**What is required**
From the entries below, say how many lines carry the word "scene", and give nothing but the number.

**Supplied material**

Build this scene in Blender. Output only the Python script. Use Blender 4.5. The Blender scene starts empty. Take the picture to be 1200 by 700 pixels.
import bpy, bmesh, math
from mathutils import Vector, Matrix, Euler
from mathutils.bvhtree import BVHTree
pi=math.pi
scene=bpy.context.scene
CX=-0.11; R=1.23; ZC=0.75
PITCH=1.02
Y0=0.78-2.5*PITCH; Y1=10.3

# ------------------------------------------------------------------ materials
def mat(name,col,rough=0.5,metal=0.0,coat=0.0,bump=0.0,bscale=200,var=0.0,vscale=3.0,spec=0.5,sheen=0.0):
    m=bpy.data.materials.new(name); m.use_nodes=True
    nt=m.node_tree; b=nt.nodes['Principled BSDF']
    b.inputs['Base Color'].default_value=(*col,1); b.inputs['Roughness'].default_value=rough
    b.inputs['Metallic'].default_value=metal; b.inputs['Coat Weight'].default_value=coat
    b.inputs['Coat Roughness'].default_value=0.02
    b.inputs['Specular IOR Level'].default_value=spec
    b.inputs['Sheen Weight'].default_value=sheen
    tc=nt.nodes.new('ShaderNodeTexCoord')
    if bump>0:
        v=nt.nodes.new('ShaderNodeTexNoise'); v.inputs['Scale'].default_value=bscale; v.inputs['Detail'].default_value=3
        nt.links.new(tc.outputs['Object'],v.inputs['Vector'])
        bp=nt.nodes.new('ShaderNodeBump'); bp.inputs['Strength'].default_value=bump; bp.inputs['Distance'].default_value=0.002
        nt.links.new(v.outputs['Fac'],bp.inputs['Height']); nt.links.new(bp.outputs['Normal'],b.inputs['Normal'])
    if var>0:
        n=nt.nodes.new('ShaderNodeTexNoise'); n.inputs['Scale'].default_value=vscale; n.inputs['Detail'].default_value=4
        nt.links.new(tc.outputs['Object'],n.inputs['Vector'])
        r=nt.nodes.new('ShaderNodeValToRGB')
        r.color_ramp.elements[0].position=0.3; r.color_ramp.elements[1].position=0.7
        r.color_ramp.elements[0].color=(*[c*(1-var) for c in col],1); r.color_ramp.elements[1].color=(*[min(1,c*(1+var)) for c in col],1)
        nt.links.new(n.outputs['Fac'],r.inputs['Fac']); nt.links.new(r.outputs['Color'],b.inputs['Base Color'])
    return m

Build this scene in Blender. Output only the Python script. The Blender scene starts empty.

**Result for this exercise**
3